Principal investigator
  • Arianna Betti

The British philosopher Bertrand Russell (1872-1970) followed the axiomatic ideal of science, as testified by his landmark work in formal logic co-authored with Alfred N. Whitehead, Principia Mathematica (Whitehead & Russell 1910-1913). According to the axiomatic ideal of science, a science worth its name must be organized like Euclid's geometry, starting from axioms and proceeding to theorems by means of logical proofs. One known issue with axiomatic conceptions like Russell's regards the 'foundational' status of the axioms: we know that theorems are true because they are proven from axioms; but how do we know that axioms themselves are true?

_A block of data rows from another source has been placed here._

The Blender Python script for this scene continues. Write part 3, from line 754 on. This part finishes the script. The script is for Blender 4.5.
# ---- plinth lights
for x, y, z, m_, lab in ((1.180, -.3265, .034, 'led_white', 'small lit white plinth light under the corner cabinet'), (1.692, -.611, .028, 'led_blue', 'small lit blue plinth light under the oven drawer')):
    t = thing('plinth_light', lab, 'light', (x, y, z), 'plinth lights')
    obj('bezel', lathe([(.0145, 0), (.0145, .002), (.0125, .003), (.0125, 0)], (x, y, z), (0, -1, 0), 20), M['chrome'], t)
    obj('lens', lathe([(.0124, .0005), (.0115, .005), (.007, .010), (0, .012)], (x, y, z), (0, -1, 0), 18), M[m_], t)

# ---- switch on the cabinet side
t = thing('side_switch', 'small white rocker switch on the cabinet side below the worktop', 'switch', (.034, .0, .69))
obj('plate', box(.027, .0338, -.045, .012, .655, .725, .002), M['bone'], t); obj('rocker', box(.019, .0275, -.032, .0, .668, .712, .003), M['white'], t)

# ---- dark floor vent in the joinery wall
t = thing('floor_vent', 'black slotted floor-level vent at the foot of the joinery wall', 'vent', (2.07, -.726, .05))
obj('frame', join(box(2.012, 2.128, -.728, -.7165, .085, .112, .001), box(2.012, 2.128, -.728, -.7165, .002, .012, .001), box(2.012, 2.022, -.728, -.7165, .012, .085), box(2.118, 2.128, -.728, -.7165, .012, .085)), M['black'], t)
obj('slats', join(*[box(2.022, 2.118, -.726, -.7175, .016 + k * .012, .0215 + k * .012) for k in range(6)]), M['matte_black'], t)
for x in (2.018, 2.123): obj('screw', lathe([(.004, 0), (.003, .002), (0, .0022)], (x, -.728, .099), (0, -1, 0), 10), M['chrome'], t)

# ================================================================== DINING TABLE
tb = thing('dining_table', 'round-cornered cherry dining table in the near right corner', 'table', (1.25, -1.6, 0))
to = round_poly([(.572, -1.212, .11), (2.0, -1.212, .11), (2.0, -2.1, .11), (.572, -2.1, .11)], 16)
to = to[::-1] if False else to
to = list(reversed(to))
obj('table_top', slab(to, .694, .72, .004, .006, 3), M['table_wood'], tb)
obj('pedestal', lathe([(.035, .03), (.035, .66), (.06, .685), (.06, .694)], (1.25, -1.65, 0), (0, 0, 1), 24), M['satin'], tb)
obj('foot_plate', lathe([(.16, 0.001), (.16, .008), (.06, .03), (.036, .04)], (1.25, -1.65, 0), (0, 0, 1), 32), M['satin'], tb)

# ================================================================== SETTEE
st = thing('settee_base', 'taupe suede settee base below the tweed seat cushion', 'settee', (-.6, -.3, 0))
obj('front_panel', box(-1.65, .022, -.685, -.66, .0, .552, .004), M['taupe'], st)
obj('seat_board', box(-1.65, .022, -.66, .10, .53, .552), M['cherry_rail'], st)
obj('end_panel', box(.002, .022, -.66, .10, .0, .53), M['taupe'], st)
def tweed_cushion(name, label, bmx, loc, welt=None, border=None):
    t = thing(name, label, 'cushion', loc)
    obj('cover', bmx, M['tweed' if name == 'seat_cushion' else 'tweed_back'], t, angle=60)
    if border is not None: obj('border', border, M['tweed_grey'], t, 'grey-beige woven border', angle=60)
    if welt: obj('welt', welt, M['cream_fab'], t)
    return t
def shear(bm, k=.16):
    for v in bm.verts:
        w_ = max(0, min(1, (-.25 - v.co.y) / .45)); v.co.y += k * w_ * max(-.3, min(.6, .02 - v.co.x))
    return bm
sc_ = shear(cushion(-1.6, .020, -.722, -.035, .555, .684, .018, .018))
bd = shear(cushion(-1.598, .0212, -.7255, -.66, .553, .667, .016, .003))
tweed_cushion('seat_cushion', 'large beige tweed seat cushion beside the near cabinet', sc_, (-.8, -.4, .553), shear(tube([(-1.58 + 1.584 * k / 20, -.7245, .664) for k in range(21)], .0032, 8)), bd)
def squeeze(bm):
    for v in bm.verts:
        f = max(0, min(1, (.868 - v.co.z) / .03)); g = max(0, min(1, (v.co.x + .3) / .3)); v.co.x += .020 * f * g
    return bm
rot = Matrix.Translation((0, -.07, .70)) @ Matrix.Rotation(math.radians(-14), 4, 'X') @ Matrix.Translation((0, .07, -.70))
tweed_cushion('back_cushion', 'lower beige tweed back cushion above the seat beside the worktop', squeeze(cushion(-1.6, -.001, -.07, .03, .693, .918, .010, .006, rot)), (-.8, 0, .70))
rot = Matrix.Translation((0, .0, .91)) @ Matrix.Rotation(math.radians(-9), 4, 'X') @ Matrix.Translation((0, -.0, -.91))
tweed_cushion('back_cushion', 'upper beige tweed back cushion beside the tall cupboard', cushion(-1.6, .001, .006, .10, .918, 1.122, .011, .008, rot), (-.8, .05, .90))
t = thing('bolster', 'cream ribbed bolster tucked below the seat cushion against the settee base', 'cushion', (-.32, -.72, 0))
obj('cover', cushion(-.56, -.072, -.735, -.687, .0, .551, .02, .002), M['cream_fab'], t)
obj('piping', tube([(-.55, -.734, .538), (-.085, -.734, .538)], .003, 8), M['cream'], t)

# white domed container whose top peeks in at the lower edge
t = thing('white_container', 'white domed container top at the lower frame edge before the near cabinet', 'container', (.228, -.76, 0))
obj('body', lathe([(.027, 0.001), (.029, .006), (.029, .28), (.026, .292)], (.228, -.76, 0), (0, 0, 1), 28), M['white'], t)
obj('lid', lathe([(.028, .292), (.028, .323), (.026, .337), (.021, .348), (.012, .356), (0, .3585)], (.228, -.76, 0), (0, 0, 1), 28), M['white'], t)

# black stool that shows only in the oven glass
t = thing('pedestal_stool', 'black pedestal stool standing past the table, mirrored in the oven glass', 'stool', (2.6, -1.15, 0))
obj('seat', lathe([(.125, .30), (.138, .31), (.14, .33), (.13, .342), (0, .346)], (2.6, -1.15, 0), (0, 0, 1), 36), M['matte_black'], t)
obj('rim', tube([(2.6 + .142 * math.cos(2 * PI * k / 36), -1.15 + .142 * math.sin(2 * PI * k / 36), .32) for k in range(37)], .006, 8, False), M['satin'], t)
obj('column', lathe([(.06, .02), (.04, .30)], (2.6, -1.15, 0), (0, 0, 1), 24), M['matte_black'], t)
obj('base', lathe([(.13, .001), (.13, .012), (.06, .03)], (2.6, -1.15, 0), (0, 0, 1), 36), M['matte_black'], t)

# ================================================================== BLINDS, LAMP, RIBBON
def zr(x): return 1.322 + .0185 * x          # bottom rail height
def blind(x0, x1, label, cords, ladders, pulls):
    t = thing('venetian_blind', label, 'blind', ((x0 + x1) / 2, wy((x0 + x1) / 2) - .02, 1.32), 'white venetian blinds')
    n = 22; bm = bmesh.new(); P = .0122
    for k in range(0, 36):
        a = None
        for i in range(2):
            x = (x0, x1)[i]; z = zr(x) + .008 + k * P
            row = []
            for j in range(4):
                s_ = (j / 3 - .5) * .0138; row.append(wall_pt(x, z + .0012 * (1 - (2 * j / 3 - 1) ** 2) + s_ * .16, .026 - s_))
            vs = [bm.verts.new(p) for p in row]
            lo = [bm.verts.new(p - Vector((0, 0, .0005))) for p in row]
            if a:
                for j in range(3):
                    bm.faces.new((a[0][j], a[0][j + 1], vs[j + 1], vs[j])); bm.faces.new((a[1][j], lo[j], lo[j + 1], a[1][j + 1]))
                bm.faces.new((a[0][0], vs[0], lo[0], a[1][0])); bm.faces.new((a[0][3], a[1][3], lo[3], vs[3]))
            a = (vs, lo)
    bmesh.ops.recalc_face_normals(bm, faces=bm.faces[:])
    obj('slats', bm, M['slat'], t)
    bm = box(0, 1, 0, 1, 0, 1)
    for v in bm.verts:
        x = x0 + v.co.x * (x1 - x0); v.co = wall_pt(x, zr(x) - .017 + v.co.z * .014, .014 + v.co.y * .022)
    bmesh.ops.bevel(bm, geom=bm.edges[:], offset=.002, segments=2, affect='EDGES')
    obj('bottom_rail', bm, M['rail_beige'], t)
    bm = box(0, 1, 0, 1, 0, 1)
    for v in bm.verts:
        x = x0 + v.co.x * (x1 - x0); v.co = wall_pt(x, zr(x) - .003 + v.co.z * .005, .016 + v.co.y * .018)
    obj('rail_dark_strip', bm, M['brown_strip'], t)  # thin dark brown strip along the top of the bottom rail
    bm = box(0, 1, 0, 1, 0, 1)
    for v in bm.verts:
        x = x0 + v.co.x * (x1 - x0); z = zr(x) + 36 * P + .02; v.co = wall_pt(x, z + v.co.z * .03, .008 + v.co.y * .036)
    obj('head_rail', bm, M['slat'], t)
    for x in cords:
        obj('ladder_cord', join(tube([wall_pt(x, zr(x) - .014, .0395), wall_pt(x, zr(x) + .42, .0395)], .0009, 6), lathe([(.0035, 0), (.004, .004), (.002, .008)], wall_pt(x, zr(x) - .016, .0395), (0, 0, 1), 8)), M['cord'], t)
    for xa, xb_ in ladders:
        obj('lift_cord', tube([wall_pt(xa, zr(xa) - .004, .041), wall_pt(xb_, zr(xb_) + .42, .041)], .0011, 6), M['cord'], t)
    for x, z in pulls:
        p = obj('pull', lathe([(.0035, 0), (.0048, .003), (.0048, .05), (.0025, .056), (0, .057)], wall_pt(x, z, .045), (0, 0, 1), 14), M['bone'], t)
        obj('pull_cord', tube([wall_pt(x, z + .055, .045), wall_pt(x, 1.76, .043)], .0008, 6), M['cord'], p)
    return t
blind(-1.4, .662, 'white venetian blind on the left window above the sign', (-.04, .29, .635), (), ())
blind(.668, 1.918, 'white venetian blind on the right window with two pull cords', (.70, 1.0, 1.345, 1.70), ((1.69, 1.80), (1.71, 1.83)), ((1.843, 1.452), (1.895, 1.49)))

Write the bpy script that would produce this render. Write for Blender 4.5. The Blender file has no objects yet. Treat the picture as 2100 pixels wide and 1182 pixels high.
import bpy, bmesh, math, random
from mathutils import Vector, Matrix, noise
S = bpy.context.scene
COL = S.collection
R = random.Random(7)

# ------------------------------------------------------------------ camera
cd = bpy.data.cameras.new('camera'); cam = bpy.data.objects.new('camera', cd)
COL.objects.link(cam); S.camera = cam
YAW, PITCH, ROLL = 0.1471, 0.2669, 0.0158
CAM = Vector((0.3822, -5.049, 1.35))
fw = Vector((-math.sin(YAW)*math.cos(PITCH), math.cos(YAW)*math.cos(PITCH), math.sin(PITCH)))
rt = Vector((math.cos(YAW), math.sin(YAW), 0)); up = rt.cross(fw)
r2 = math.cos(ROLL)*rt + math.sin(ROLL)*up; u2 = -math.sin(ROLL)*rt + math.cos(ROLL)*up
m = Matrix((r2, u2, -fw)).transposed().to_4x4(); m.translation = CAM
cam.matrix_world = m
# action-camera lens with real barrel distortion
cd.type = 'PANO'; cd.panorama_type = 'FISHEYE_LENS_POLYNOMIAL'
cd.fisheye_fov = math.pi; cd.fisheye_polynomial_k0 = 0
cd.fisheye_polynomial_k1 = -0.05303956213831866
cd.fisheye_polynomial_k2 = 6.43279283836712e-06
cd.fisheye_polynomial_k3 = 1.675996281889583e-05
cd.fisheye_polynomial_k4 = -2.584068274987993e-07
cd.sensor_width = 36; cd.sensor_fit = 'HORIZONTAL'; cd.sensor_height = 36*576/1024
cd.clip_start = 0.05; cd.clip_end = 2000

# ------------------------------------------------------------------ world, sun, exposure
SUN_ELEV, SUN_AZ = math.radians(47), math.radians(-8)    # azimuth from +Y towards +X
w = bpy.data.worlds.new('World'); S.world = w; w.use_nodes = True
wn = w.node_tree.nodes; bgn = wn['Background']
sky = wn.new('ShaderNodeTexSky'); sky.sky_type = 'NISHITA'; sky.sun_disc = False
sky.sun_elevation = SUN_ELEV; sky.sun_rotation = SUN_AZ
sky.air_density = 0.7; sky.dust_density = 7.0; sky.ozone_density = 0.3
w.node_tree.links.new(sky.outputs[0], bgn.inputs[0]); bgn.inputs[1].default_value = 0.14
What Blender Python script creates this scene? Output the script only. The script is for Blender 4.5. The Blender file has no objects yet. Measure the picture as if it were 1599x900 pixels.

Traditional views take axioms to be 'self-evident' truths. Russell instead - interpreters argue - sees axioms as truths that possess certain special system-organizing powers: axioms are true because they let us prove certain true, desirable consequences (cf. Shapiro 2009, Mayo-Wilson 2011, Patton 2017). Yet, in Russell's oeuvre we find clear mention of axioms as 'self-evident truths' (Russell 1912: XIII). So, does Russell see axioms as self-evident truths or not? A different line of work (de Jong & Betti 2010) suggests that Russell deems axioms as self-evident truths or not according to the different sciences he is talking about. If this suggestion is confirmed, then Russell's position on the status of the axioms turns out to be considerably more traditional than so far suspected.

To what extent can we use corpus analysis on Russell's writings to check whether for Russell axioms are self-evident truths or not depending on the different sciences he considers?

Although our research question mainly regards certain concepts, we address it by means of a string-based lexical strategy. This is justified by the fact that humans take lexicon as a proxy for concepts. We have previously articulated a complex string-based strategy to work on a similar concept-based question on a similar paragraph-segmented corpus by another author (Betti et al 2020), which we will reuse and refine in this research. Our strategy was originally motivated by the need to filter for relevance the sheer amount of results yielded by simple queries of single keywords in large corpora.

Our strategy is a mixed (qualitative, computational and data-driven) application of the socalled 'model approach' (Betti & van den Berg 2014) to concepts, and relies on representing concepts as clusters of lexical entries (n-grams) actually appearing in the corpus (expert lists) to enable retrieval of relevant fragments of text.